Because the fear was so palpable, that’s what shocked me the most – the fear of being cancelled or socially ostracized. People were abandoned by their colleagues, and their friends, for asking questions, or for having certain ideas; it really silences people.
My producer and I spoke to hundreds of people who just said, ‘I want to keep my head down. I’m a student. I finally got in. I don’t want to ask a question, because it might piss somebody off. I can’t afford to lose marks or lose friends.’
Professors without tenure said, ‘I’m worried about offending someone in the class with a reading so I’m just going to change my reading list.’ If they get reported, then the administration will not have their back. We saw this happen again and again.

There’s self-censorship; there’s no free speech, rule or law or policy … very insidious. We can’t have dialogue on sensitive issues, like race, gender, October 7. We have the inability to speak across differences.
In the film’s Stanford example, a student chapter of the Federalist Society – a conservative legal organization with chapters at many elite law schools – invited Judge Stuart Kyle Duncan of the U.S. Court of Appeals for the Fifth Circuit to speak at Stanford Law School. Judge Duncan has taken positions against same-sex marriage.
Many law students protested his appearance, and tried to prevent the event from going forward, arguing that someone with his views should not be given a platform at the school.
What’s especially interesting is that the president of the Federalist Society chapter at Stanford is himself gay, and he doesn’t agree with some of the judge’s views. But he argues that, at a law school, students should be able to hear from a sitting federal judge, especially someone they may have to appear before, if they ever want to argue cases that could end up at the Supreme Court. You need to hear what he says, whether you agree with it or not.
When I spoke to students from that law school who would not speak to me on the record in the film – which says something also – they said to me, ‘why do I have to listen to someone who denies my existence, whose views I don’t agree with?’
I wanted to show you, and take you into that world, and then let viewers decide if they think it’s good or not.
At university, how can open-mindedness be facilitated?
If you want to live in a pluralistic society, you should expose yourself to different ideas, different views, different cultures. You can’t have institutions that are all monocultures.

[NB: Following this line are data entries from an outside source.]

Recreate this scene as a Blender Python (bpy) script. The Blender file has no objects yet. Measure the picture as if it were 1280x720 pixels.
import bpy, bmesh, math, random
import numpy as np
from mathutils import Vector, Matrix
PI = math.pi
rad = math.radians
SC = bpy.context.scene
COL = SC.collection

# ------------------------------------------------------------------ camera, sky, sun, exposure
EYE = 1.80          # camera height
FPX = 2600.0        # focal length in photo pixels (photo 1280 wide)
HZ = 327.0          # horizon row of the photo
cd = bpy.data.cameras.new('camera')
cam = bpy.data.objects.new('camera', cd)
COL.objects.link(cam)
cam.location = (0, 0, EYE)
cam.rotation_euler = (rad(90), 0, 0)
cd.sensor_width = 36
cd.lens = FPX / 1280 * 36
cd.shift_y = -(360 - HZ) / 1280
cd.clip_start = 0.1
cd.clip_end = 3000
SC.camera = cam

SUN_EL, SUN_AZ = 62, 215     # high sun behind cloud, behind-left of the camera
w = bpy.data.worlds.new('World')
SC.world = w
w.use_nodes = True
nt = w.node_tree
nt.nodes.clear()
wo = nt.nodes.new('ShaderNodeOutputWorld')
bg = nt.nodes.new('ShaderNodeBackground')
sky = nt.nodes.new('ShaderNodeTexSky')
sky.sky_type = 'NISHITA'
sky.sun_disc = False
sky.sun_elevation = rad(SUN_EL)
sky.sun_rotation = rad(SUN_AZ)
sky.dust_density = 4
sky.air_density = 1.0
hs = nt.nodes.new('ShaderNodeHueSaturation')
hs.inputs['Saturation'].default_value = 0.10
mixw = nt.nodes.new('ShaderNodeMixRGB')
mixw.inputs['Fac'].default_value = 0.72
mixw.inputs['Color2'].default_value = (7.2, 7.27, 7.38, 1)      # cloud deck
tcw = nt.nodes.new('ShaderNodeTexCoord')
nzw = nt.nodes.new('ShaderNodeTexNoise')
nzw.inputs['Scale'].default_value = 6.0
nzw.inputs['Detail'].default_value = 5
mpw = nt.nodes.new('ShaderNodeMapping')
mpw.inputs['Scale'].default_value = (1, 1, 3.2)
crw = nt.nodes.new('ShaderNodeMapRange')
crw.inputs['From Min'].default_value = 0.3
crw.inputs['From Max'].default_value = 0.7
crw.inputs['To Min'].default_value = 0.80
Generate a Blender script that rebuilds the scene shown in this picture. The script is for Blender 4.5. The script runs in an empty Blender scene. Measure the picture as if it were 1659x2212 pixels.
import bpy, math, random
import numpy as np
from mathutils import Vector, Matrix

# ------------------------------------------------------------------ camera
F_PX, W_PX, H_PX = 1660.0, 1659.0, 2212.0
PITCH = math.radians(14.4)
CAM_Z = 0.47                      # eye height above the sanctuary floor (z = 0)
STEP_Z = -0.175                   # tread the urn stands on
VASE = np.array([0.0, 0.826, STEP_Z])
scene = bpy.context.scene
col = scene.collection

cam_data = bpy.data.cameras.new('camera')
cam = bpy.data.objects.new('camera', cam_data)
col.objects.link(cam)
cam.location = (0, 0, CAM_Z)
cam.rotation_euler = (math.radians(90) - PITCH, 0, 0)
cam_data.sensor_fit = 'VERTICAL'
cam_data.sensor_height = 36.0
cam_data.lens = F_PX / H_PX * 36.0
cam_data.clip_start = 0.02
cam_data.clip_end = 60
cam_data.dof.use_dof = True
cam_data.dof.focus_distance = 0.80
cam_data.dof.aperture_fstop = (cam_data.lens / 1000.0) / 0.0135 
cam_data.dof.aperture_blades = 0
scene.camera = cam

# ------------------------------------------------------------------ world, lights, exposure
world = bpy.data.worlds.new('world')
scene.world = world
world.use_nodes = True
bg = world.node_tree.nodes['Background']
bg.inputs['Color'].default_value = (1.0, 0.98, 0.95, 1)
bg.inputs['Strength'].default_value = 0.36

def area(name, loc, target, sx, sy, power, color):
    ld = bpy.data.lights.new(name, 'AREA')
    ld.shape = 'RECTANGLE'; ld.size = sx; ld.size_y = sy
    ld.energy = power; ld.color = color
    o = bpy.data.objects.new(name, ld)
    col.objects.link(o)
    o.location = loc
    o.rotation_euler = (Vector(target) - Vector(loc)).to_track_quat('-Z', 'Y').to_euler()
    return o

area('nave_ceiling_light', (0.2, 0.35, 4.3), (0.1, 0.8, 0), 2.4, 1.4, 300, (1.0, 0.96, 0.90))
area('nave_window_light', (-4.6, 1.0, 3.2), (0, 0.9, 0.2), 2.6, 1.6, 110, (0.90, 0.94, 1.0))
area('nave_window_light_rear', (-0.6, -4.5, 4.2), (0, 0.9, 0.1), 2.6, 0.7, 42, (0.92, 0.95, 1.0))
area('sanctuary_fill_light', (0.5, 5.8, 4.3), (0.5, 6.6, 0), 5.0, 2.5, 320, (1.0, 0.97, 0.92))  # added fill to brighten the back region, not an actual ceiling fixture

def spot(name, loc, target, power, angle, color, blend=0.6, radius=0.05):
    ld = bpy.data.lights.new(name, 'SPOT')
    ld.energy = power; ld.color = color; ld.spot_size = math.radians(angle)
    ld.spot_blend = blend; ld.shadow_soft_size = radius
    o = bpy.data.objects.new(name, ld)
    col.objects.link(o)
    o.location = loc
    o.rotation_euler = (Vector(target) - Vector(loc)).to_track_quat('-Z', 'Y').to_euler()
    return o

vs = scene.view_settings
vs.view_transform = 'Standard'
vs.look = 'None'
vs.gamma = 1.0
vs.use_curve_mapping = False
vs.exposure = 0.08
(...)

We have to figure it out and change policy. I remember talking to PhD students at Harvard who, when I said this film is about free speech on campus, they recoiled – saying free speech was a right wing thing. When did free speech become a right wing dog whistle? That really surprised me. I kept saying free speech was foundational to democracy, it’s universal.
There’s a guy in the film, Erec Smith, associate professor of rhetoric at York College of Pennsylvania. He said of classical liberal values, that the problem isn’t the values in and of themselves. Rather, it’s not living up to those values. I wanted to hug him when he said that, because that’s the point.
This interview was edited for brevity.